-- PROVIDED DATA start --

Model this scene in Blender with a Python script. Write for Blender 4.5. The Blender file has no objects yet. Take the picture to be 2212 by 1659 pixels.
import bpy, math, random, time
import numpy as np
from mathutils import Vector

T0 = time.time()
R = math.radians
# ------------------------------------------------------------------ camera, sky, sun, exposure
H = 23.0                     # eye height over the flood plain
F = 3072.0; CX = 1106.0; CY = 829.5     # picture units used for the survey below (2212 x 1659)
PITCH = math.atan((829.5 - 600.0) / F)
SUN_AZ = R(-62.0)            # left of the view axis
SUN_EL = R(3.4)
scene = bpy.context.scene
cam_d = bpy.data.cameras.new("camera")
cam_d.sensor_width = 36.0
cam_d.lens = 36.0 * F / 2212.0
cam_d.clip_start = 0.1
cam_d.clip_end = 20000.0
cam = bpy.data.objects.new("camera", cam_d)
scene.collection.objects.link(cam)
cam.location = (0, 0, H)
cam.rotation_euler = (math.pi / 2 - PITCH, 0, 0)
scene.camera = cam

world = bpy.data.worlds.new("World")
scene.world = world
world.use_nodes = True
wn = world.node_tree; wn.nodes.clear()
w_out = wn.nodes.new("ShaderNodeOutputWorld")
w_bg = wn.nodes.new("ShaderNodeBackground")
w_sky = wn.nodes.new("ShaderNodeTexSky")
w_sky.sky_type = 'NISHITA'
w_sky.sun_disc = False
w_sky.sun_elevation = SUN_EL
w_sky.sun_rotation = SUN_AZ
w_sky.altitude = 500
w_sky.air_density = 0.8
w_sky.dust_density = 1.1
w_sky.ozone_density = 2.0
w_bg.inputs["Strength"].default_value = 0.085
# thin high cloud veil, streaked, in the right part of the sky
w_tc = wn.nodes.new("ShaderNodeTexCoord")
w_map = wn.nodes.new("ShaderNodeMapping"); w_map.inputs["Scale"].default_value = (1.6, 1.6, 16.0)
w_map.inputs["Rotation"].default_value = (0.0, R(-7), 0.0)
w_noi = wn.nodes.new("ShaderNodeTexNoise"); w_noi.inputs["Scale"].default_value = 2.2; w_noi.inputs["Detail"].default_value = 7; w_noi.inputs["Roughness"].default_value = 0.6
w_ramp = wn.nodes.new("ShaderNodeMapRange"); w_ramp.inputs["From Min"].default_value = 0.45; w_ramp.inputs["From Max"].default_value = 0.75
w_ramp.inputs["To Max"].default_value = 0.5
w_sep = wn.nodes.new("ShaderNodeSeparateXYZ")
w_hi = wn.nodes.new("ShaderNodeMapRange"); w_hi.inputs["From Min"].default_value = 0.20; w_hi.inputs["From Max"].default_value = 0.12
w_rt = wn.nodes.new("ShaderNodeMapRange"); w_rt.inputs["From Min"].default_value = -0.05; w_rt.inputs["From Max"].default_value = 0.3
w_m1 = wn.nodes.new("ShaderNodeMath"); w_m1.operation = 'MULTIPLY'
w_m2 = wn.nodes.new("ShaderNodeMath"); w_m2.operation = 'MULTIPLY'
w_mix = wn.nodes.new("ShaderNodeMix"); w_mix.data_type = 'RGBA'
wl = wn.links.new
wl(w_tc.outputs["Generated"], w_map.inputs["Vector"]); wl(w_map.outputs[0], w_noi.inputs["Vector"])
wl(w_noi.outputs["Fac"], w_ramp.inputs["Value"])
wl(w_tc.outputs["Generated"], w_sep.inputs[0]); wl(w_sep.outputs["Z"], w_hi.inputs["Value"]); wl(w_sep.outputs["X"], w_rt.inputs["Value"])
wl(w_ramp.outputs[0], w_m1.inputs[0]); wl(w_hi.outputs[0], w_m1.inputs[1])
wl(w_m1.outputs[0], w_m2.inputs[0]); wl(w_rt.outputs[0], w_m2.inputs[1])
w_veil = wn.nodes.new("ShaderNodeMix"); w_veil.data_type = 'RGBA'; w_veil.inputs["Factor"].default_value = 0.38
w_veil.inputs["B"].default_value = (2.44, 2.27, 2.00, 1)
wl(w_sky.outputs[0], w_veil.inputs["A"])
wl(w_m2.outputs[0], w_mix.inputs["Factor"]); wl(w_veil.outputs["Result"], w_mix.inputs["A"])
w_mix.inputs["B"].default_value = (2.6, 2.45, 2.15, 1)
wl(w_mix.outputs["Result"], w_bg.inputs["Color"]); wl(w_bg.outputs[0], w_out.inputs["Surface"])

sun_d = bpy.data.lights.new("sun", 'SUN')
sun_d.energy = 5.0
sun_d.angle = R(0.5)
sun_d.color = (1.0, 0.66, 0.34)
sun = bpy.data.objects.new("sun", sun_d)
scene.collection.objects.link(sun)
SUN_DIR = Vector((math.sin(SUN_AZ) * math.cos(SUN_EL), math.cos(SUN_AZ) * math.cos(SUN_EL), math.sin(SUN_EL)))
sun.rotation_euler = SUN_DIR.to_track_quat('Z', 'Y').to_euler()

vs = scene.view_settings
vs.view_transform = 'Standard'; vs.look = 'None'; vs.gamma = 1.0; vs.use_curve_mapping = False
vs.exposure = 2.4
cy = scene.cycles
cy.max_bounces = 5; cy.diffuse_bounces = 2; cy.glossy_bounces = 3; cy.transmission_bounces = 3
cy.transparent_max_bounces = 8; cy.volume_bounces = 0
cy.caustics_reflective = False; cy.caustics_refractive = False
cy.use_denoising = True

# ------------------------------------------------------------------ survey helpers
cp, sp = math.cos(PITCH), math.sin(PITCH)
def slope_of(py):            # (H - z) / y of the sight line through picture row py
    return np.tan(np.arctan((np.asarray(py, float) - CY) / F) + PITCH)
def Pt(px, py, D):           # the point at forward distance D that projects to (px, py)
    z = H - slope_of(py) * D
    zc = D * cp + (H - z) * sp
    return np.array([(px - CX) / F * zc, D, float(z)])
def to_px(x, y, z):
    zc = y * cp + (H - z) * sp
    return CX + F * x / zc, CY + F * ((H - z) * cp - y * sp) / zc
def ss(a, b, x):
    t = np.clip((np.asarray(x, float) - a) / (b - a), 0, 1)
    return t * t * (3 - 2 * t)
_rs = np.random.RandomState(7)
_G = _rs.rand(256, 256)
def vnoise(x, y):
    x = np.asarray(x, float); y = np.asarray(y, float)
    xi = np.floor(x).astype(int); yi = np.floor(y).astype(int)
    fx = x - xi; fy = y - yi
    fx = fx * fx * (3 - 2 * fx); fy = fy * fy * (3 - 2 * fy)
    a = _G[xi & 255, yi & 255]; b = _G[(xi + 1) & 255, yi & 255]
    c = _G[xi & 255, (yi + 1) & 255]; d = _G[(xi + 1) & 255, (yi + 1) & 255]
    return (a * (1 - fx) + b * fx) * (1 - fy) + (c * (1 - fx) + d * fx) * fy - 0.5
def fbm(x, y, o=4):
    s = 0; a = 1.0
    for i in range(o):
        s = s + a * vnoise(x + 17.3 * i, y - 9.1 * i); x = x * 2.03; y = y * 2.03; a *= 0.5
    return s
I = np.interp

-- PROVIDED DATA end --

THE EXERCISE => From the first line of the data above to the line holding "scene.camera = cam", reproduce each line exactly; emit no other lines.

COMPLETE ANSWER =>
Model this scene in Blender with a Python script. Write for Blender 4.5. The Blender file has no objects yet. Take the picture to be 2212 by 1659 pixels.
import bpy, math, random, time
import numpy as np
from mathutils import Vector

T0 = time.time()
R = math.radians
# ------------------------------------------------------------------ camera, sky, sun, exposure
H = 23.0                     # eye height over the flood plain
F = 3072.0; CX = 1106.0; CY = 829.5     # picture units used for the survey below (2212 x 1659)
PITCH = math.atan((829.5 - 600.0) / F)
SUN_AZ = R(-62.0)            # left of the view axis
SUN_EL = R(3.4)
scene = bpy.context.scene
cam_d = bpy.data.cameras.new("camera")
cam_d.sensor_width = 36.0
cam_d.lens = 36.0 * F / 2212.0
cam_d.clip_start = 0.1
cam_d.clip_end = 20000.0
cam = bpy.data.objects.new("camera", cam_d)
scene.collection.objects.link(cam)
cam.location = (0, 0, H)
cam.rotation_euler = (math.pi / 2 - PITCH, 0, 0)
scene.camera = cam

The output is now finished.